You can get some idea of where they were going on the two albums they made for Rough Trade: DI Go Pop (which is, ironically, the least pop thing they ever did, the sound of a band trying to harness a technological hurricane) and Technicolour (recorded after their samplers were stolen, and so far from the record it could have been, but still a superb, committed collection of songs). By the time Technicolour came out, frustration and internal differences had ended the experiment, with Crause by all accounts disillusioned and unwilling even to accept that his band had created anything worthwhile at all, let alone had been the most forward-looking of the decade. Anyone who saw the band’s 1994 live shows knows how wrong he was – Disco Inferno were uncannily good, miles ahead of anybody else I’ve (even now) heard, an unbelievable flood of bejewelled, alien sound. Ian Crause is the only musician I’ve ever bought a drink for – though he seemed glum, keener to talk about his new-found love of the Byrds than the era his band were surely ushering in for pop.
That left their string of singles as the best evidence that something wonderful had happened. “The Last Dance” is the least formally groundbreaking of DI’s records (though the moment I heard it I was floored by its originality and sense of purpose), with the sample-barrage kept to a minimum. A constant ticking of clocks and in the distance a crowd chanting, that’s all. But “The Last Dance” is also their wisest, most moving song, a meditation on history, on the impossibility of making something new in art and on the need to try and do so anyhow. It’s also their most musically endearing, a tune as taut and poignant as anything Wire ever recorded, with delicate guitar lines meshing and weaving, always pretty but always understated. Ian Crause’s singing was barely singing at all, but he made it a virtue, his slightly breathless voice sounding urgent, desperate to communicate, but at the same time faltering. On “The Last Dance”, he sighs “Was there ever a time / Like this?”, just before the guitars skid all over the track, and it’s as inspiring as it is heartbreaking.

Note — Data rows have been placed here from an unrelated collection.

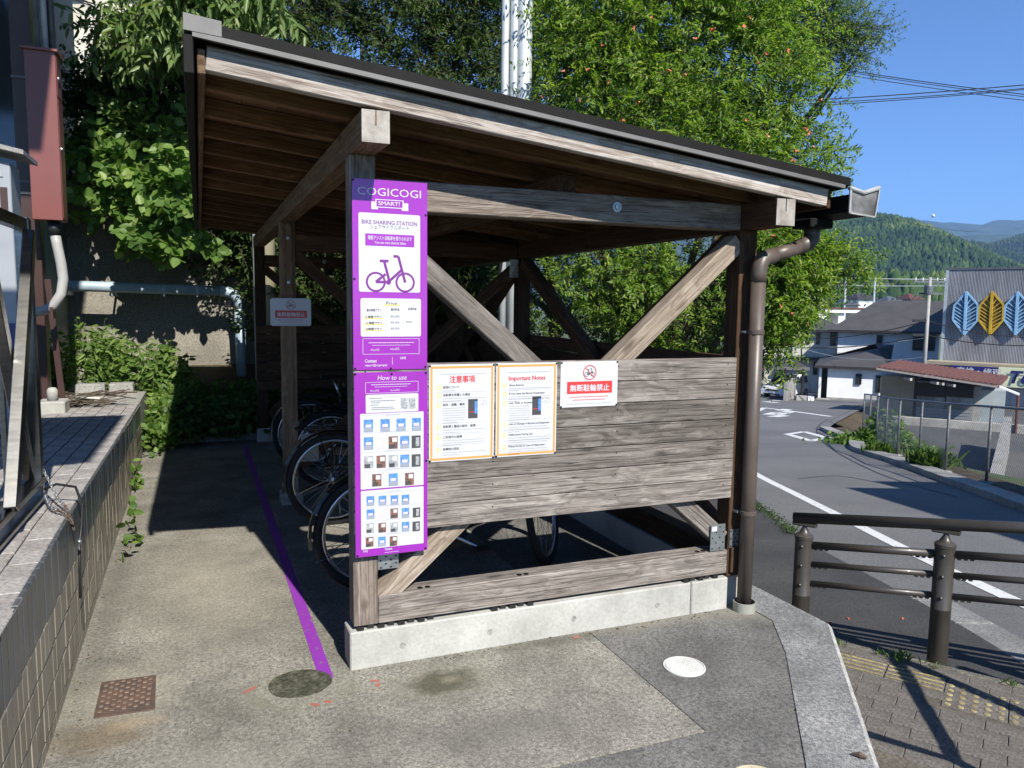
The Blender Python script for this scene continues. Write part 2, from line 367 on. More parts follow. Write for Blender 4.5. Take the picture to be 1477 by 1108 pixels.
M['barkm'] = basic('bark', (.10,.075,.05), (.05,.038,.027), 12, .9, bmp=.8, bscale=30, bdist=.01)
M['wallw'] = basic('white_render', (.80,.80,.79), (.73,.73,.72), 1.5, .8)
M['walls'] = basic('cream_siding', (.62,.59,.51), (.55,.52,.45), 1.5, .75)
M['roofd'] = basic('charcoal_roof', (.050,.047,.046), (.066,.062,.06), 1.2, .65, bmp=.3, bscale=12, bdist=.02)
M['fascia'] = basic('dark_fascia', (.03,.028,.027), None, 2, .5)
M['glass'] = basic('dark_window_glass', (.02,.026,.032), (.03,.038,.045), 3, .08, spec=.8)
M['frameb'] = basic('black_window_frame', (.02,.02,.02), None, 3, .4)
M['redroof'] = basic('rusty_red_roof', (.145,.055,.042), (.10,.042,.034), 1.5, .8, rnd=3)
M['shedwall'] = concrete('mottled_shed_wall', (.10,.095,.085), (.27,.26,.245), (.55,.54,.52), 1.0, 0)
M['shedtan'] = basic('tan_shed_panel', (.38,.32,.22), (.32,.27,.19), 1.2, .85)
M['shedsheet'] = basic('pale_shed_sheet', (.42,.47,.48), (.34,.38,.39), 1.2, .6)
M['corr'] = basic('grey_corrugated_sheet', (.46,.47,.50), (.30,.30,.31), 1.3, .5, .3, stretch=(1,1,.25))
M['leafblue'] = basic('light_blue_emblem', (.30,.52,.72), (.26,.46,.66), 2, .5)
M['leafgold'] = basic('gold_emblem', (.62,.40,.035), (.5,.32,.03), 2, .5)
M['signgreen'] = basic('pale_green_sign', (.72,.74,.50), (.66,.68,.44), 2, .5)
M['carwhite'] = basic('white_car_paint', (.72,.72,.72), (.70,.70,.70), 3, .3, coat=.6)
M['carsilver'] = basic('silver_car_paint', (.42,.42,.40), (.40,.40,.38), 3, .35, .3, coat=.5)
M['cardark'] = basic('dark_car_paint', (.02,.025,.035), None, 3, .3, coat=.5)
M['lamp'] = basic('headlamp_lens', (.6,.62,.62), (.4,.42,.44), 30, .15)
M['hillwood'] = basic('forest_floor', (.018,.035,.012), (.03,.05,.018), .05, .95)
# ================================================================== SETTING
def dsP(d, s, z): p = CAM + HD*d + HR*s; return Vector((p.x, p.y, z))
# --- ground sheet reaching the horizon, following the fall of the valley side
mb = MB(); ds = [-60,-8,2,4.57,7,10,13,16,22,26.8,35,44,60,75,110,200,420,900,1800,3600]; ss = [-2600,-900,-300,-90,-40,-15,-4,5,7,10,15,30,60,120,300,900,2600]
for d in ds:
    for s in ss: mb.v.append(tuple(dsP(d, s, min(zr(max(d, 2))-.16, -4.6 if (10 < d < 46 and s > 10+.25*max(0, d-16)) else 0))))
nn = len(ss)
for i in range(len(ds)-1):
    for j in range(nn-1): mb.f.append((i*nn+j, i*nn+j+1, (i+1)*nn+j+1, (i+1)*nn+j)); mb.m.append(0)
tag(mb.build('ground', M['grassland']), kind='structure')
# --- platform under and around the shelter
plat = empty('platform', (0,0,0)); tag(plat, kind='structure')
Ud = Vector((.607, .795, 0)); Nd = Vector((.795, -.607, 0))            # along / outward of the slanting edge
C1 = Vector((2.318, -.369, 0)); CW = .25
I1 = Vector((2.06, -.235, 0))
def slab(name, poly, z1, z0, mat, parent): return MB().prism([(a, b) for a, b in poly], (0,0,z0), (1,0,0), (0,1,0), (0,0,1), z1-z0).build(name, mat, parent)
def P2(t, off): q = C1-Ud*t-Nd*off; return (q.x, q.y)
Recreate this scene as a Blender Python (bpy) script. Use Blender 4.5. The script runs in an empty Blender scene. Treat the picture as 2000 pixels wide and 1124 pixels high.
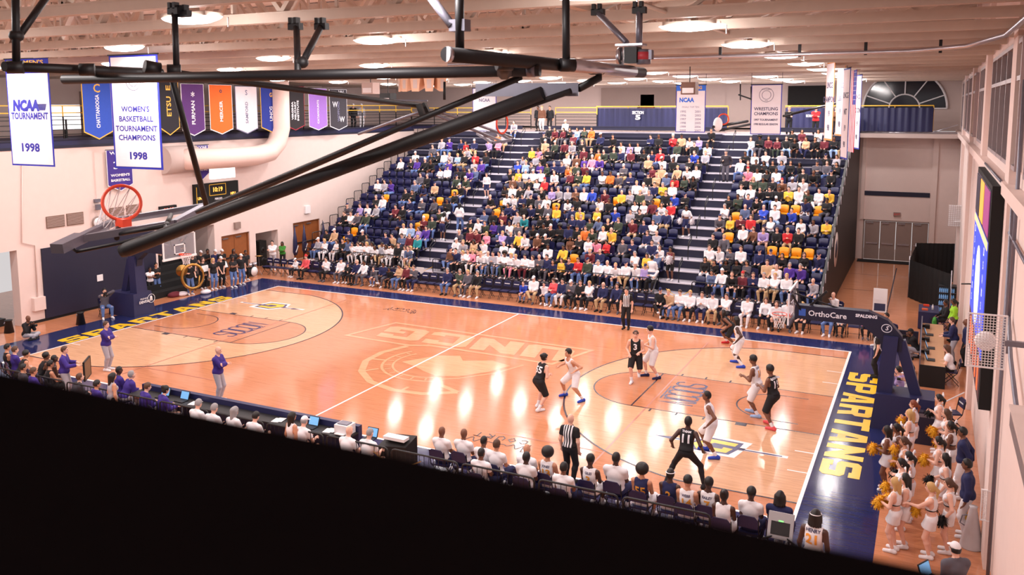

“No oceans left to cross, no mountains left to climb / Least that’s what I’ve been told” : Disco Inferno should have mattered more than anyone, but their curse was to turn up at a time when exploring the frontiers of pop – especially using songs – simply wasn’t fashionable any more. They could have settled for the marginal, dessicated existence granted to those unhappy bands stuck halfway between indie-pop and the avant-garde, but what kind of living is that to scratch out? In 1993, making the most radical guitar music in the world, Ian Crause probably didn’t think he was singing about the years ahead and what they would do to pop, but in a way he was: “The noise of the past builds up into a crescendo / And the waves of rubbish…are amplified a million times or more” Too right: no matter how many lists you list or polls you poll, now matter how often you talk up reheated mediocrities or chuck superlatives around, you won’t convince me that an era where bands as dull as Oasis became multi-millionaires and a band as special as Disco Inferno collapsed un-noticed was anything other than an era where things went catastrophically wrong. “In the end it’s not the future, but the past that’ll get us.” – single of the 90s? This single looked the 90s in the face, and shuddered.